The interactions between the programme coordinator, manager and I were very positive during the application. Each of us naturally taking ownership of areas that we feel most at ease with. I put on my producer’s hat, getting technical and drawing materials together to create a short testimonial. The coordinator gathering the smaller details, which catch you in the end, the director doing the painstaking budget all the while encouraging us to keep going in the most genuinely positive manner that I cannot say no to. Although this is might seem like ‘work’, from my memory of being an individual community musician not attached to or affiliated with any ongoing project this process was a lot less stressful then usual. A privileged grant application process, if you will. I simply would not have met the deadline on my own this week, something would have been forgotten about.

Although these opportunities are few in Ireland today they do, for the moment, exist. To have two other people who are as passionate and as driven as myself to get through the application with was a pleasure, a thought provoking  workout. Hopefully the government will continue to allocate money to the Arts Council, the last crew tried to close it down! Imagine..

RIME 2011

‘The aim of the conference is to gather together researchers, teachers and practitioners to share and discuss their research which is concerned with all aspects of teaching and learning in music: musical development, perception and understanding, creativity, learning theory, pedagogy, curriculum design, informal settings, music for special needs, technologies, instrumental teaching, teacher education, gender and culture. Music education is also  viewed in  the context of arts education, the whole curriculum and its socio cultural contexts.’ (RIME,2011)

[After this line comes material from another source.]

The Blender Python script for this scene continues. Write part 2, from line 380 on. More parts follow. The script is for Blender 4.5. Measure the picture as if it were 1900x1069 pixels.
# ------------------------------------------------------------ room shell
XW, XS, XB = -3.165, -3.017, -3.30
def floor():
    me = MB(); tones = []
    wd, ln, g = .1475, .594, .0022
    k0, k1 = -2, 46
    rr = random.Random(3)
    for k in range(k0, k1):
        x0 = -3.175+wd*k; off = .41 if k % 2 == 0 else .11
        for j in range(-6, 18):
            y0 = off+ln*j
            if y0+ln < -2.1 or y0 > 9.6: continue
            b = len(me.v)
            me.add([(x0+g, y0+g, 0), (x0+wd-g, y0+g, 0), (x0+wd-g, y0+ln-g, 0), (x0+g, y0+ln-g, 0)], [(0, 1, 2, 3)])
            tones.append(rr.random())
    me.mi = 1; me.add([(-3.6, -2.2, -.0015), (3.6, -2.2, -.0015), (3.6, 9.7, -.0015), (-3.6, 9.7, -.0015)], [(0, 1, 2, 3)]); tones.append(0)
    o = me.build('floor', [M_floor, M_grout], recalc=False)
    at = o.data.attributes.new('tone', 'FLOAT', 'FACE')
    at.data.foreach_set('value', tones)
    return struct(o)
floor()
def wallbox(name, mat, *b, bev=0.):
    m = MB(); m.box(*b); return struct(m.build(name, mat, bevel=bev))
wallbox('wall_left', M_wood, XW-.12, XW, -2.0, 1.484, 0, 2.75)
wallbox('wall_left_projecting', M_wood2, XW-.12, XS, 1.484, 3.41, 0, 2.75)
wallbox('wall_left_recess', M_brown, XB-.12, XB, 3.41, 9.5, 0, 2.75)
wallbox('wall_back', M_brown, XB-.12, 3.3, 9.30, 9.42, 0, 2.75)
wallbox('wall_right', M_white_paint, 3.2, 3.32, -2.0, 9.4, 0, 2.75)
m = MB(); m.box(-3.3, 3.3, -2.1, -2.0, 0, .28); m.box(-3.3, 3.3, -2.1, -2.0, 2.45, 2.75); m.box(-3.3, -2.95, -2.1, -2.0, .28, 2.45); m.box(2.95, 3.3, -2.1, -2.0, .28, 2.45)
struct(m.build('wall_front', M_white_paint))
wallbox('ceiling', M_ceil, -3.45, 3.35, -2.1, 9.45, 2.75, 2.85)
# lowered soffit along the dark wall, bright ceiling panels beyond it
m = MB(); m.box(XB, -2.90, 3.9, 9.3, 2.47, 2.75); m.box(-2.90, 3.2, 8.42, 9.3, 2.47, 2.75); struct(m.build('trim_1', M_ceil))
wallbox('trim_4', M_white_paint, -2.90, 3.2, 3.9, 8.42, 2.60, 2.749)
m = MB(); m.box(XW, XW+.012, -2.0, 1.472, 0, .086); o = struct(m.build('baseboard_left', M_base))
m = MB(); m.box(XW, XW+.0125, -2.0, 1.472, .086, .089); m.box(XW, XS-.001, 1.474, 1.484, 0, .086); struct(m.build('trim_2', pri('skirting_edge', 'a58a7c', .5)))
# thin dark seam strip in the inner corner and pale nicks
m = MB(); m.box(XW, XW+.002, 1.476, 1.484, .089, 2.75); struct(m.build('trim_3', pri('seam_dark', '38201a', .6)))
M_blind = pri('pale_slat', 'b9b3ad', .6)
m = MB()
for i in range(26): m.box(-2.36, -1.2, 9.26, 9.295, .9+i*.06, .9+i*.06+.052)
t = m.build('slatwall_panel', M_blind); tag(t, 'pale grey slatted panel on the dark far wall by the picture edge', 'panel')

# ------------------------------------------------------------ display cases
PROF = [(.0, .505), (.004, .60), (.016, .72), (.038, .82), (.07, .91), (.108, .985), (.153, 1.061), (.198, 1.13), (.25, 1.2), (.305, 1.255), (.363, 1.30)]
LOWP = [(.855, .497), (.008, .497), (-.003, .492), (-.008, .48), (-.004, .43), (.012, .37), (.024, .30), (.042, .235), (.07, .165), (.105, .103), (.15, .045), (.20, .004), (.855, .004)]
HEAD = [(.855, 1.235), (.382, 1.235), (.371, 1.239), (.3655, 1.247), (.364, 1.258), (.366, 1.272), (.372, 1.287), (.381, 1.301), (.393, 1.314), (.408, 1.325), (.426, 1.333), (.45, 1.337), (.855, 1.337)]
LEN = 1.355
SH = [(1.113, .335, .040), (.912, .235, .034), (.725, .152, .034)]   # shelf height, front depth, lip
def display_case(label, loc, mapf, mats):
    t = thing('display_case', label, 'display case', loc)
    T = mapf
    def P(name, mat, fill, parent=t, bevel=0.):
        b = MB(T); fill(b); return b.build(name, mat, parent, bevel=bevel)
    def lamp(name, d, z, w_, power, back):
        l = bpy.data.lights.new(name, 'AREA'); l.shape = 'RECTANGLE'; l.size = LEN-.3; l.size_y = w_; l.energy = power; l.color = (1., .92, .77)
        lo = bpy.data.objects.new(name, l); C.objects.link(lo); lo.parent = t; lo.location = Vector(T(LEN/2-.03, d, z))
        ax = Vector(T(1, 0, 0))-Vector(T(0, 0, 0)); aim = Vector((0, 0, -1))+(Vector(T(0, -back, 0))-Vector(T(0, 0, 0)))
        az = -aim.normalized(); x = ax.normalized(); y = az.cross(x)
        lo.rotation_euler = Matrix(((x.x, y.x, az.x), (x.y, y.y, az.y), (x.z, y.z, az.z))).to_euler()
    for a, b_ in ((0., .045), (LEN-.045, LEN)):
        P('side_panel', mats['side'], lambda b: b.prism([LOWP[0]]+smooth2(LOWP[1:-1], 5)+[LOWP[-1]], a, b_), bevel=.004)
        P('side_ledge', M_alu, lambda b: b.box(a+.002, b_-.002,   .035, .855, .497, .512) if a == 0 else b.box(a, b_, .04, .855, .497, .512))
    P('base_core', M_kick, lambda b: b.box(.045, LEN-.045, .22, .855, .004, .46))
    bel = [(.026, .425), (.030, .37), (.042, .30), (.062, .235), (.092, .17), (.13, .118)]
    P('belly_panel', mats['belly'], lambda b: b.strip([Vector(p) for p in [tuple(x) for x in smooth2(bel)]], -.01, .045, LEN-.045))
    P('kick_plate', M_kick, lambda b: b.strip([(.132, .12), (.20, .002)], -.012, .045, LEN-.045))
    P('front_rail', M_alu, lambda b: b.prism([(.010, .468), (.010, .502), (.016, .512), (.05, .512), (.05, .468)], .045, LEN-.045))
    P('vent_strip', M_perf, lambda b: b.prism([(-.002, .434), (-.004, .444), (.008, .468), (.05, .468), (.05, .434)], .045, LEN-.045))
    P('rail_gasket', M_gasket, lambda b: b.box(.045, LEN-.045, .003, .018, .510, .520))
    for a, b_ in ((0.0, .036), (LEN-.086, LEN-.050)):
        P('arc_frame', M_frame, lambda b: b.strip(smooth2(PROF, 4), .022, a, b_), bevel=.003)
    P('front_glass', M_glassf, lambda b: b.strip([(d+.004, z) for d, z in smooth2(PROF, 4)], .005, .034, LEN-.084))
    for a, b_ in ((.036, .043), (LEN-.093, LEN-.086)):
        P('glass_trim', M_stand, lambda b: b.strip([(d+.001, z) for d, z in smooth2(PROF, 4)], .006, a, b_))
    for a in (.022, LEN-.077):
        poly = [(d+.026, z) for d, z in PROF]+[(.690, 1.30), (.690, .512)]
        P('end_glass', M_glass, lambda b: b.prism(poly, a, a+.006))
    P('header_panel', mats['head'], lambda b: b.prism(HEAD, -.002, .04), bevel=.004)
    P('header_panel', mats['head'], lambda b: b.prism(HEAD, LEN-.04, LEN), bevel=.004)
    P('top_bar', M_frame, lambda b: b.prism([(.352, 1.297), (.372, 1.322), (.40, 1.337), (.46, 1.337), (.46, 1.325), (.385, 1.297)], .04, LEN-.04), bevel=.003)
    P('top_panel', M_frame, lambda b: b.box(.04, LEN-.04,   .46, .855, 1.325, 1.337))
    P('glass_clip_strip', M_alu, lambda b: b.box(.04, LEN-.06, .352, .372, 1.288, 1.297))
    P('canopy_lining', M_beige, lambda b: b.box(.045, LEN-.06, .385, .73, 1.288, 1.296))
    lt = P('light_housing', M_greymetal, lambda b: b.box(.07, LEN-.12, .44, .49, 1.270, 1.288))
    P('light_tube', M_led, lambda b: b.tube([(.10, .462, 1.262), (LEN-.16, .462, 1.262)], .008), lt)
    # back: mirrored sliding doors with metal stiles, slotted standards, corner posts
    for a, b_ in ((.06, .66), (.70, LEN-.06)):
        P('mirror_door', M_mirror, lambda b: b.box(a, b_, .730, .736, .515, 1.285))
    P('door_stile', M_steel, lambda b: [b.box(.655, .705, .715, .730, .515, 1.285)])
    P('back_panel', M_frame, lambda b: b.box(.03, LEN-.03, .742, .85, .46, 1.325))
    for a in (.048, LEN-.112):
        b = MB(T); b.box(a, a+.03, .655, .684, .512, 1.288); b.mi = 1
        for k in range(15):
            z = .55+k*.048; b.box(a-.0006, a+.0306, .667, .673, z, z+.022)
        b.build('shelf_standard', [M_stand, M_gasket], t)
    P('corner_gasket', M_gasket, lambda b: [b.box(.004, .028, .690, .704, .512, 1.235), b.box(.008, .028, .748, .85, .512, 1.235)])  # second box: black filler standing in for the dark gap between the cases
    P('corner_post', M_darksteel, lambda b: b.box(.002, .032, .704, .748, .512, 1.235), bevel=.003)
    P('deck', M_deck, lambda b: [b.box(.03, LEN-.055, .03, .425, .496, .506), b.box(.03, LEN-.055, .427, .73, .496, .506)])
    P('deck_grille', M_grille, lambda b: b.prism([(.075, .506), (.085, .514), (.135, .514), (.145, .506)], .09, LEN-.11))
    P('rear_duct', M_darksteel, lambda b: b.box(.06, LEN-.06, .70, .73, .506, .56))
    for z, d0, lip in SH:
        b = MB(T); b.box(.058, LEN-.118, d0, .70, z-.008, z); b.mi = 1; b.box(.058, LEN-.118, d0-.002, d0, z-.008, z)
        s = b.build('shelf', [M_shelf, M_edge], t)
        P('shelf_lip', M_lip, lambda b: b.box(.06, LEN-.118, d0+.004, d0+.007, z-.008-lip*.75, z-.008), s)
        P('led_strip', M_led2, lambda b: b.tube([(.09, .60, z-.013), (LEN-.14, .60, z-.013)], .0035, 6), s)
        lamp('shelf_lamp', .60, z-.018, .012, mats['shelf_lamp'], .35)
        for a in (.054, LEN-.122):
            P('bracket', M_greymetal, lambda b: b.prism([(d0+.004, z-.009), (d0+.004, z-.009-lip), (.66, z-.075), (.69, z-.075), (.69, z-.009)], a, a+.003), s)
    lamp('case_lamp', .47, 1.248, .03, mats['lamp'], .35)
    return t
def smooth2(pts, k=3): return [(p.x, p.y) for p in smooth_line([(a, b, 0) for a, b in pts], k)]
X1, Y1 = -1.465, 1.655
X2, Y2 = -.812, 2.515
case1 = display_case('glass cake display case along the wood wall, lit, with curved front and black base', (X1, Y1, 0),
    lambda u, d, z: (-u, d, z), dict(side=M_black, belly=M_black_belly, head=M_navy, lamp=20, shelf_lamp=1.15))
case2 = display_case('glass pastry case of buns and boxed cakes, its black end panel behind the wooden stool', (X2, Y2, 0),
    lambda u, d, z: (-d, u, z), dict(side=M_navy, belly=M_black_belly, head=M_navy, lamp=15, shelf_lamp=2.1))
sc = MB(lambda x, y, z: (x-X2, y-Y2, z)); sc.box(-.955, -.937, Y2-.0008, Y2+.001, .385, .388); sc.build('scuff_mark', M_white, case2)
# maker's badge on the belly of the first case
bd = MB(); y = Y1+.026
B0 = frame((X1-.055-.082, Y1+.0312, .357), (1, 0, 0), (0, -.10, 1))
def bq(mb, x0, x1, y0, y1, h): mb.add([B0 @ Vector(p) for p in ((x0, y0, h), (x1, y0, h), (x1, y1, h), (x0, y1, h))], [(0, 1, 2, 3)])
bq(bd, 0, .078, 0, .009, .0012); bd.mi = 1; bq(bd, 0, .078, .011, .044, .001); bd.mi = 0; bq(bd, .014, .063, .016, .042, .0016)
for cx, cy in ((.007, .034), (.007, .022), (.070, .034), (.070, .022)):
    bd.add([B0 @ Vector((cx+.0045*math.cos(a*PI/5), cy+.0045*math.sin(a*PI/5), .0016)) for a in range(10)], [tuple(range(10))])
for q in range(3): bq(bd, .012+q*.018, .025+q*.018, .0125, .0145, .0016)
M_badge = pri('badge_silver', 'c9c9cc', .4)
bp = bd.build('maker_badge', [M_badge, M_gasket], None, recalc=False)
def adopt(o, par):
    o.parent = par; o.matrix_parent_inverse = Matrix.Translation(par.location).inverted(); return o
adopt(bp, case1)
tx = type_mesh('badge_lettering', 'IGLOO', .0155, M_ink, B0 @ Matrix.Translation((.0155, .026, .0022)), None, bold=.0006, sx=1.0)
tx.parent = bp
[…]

My application to RIME 2011 was 2-fold; to hear and meet some excellent music education and community music researchers and practitioners as well as taking the opportunity to draw a line under 11-years of project work with the Nomad project at the University of Limerick. With my paper accepted and sharing the stage with people such as Lee Higgins, Dawn Bennet, Cecilia Bjork,Kathryn Marsh, Alexandra Kertz-Welzel and Mark Whale standards were set to be of the highest order with plenty of scope for honest and critical discourse.

‘The Nomad Project: returning to the field for further educational investigation’, marks the end point, research wise, of nearly 11 years of project-based community music, academic and course development work. A tall order to represent the depth of work that has been done by the project during this period. With the fear of misrepresenting the project, the paper was written from the view of the author – offering personal and group narratives and case studies. All of which being framed by the development of community and Traveller education development in Ireland since the ‘boom’ times experienced since the late 1990’s. Hoping to develop a new presentation style whilst retaining an appearance of confidence and an ability to ad-lib I decided to use a new presentation tool – ‘Prezi’.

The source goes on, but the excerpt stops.